No matter how old, we are who we are


I was just standing there, minding my own business.

The music was loud – very loud. My wife and I had gone to see some local metal bands in Rockford and these guys were trying to compete with a nuclear explosion when it came to volume.

The good news is that my hearing is so bad these days that it didn’t really bother me.

I have long been a fan of loud, aggressive music. Yes, I love melodies and harmonies and appreciate beautiful music as well. But I also love the rush of loud rock music and always have.

I also still play loud rock music myself. And as a musician, I love to go out and see other bands. And on this occasion, we went to see some very brutal stuff, lots of screaming and volume.

Again, no problem.

So, I was standing there enjoying the bands – mostly younger people giving it all they have. Yes, it was hit or miss, but I always appreciate the passion. But I was there to enjoy the music and I was.

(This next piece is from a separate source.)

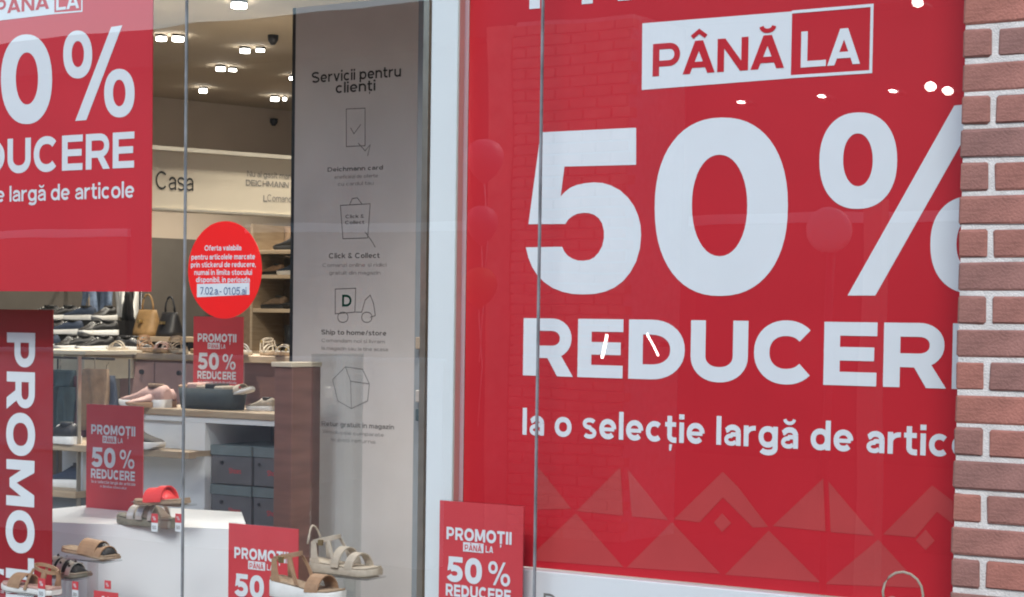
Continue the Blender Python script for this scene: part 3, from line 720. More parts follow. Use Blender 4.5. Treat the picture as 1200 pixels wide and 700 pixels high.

A big guy with a beard stopped and stood next to me as a band blared away 30 feet away. I recognized him as the “singer” in the band that had just finished. I say singer, because it has more in common with painful yelling than singing, but that was the genre of bands playing that night.

He looked at me and said it was so cool that a guy my age came out to watch these bands. I smiled and yelled something back, over the din. I can’t remember exactly what it was.

Then he dropped a bomb on me. He moved in closer and said, “I wish my dad would come out and see us play.”

It hit me like a ton of bricks: He thought I was the dad of some dude in a band here to support my kid as he chased a dream his mom and I thought was stupid.

I just smiled at the guy, pretty much speechless. I forget that I am an aging rock guy and in a room with younger rock guys, I certainly look like someone’s dad. Or, worse yet, someone’s grandpa.

It can be jarring when I remember how old I am sometimes. You always kind of feel like a kid, so looking in the mirror can be a shocking experience at times.

Many of us, as we age, still love to do the things we did when we were teens. It can be playing music, or sports or even collecting things like Hot Wheels or Barbies.

For me I love to hang with friends, I love to play and enjoy loud music. I love to bang my head and tip a few adult beverages from time to time.

The problem? My recovery time has gone from hours to days. After a gig, where I run around the stage and bang my head, my body – especially my neck – hurt for days. Every time before a show I remind myself of this, and every time I forget about it the second the first song starts.

I don’t mind being the older dude watching a band or playing in a band. It’s what I do and it’s who I am. My hope is that all of you also still do the things you enjoy if you can.

I also hope the younger people now in bands or simply enjoying going out to see live music can do it as long as I have. And I don’t have any plans to stop.